Select all lines with the string "Blender" in them, and copy those lines.

| Source data |

☆ ☆ ☆ ☆

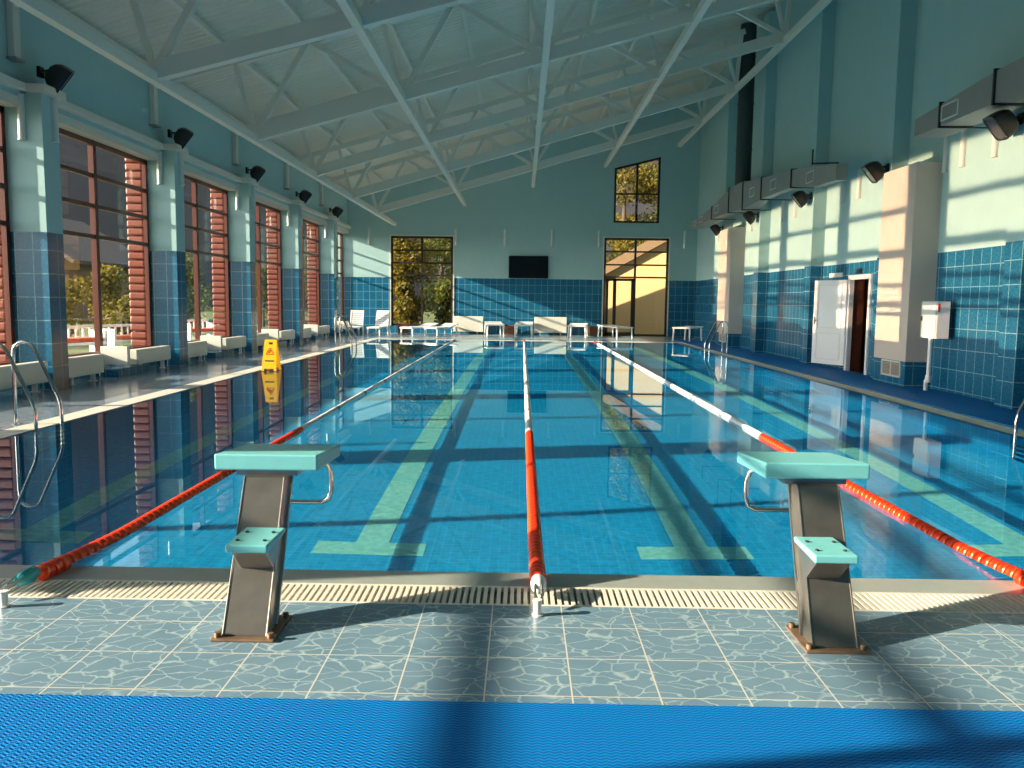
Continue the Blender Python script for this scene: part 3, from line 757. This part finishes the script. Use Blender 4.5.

☆ ☆ ☆ ☆

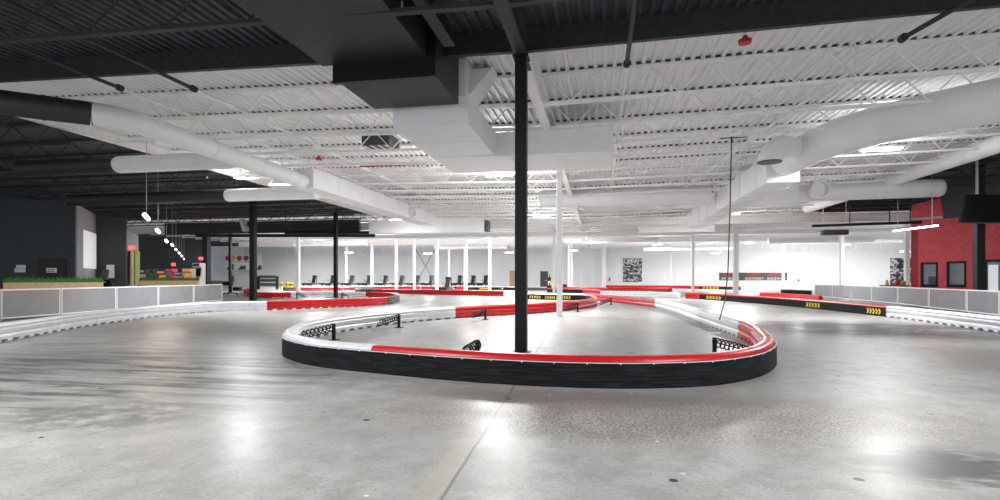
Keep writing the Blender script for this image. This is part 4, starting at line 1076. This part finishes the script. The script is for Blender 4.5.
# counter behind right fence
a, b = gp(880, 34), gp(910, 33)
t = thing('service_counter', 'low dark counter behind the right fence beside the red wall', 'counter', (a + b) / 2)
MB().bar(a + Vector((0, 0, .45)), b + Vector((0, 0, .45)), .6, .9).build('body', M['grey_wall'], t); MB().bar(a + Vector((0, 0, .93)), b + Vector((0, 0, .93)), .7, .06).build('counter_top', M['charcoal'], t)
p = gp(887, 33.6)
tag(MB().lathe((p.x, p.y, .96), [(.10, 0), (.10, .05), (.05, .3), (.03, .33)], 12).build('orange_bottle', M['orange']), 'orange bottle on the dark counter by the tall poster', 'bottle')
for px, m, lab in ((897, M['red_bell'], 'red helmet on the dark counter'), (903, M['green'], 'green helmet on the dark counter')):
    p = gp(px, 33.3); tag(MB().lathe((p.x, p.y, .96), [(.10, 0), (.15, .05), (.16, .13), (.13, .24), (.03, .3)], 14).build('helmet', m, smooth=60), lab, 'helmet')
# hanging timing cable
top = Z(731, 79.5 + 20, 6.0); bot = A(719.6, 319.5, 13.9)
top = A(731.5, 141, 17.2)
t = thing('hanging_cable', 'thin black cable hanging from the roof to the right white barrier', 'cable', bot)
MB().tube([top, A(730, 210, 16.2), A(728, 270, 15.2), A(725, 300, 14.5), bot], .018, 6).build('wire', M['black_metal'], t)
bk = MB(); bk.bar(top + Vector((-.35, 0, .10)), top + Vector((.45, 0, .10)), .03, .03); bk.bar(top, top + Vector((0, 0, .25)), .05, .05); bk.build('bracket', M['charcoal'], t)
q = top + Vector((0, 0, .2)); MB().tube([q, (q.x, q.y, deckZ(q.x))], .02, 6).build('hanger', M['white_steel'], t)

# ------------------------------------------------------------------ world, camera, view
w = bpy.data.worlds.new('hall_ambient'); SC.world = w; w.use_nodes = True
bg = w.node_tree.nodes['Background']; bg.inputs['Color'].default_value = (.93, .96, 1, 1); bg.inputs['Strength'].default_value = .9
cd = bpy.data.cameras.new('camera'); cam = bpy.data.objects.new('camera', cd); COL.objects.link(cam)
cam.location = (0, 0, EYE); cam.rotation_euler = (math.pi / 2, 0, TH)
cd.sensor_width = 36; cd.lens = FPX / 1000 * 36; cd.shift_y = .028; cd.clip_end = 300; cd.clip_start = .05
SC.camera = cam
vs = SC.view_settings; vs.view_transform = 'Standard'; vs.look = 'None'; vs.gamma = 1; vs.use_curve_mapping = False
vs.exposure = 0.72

☆ ☆ ☆ ☆

| Expected answer |
Continue the Blender Python script for this scene: part 3, from line 757. This part finishes the script. Use Blender 4.5.
Keep writing the Blender script for this image. This is part 4, starting at line 1076. This part finishes the script. The script is for Blender 4.5.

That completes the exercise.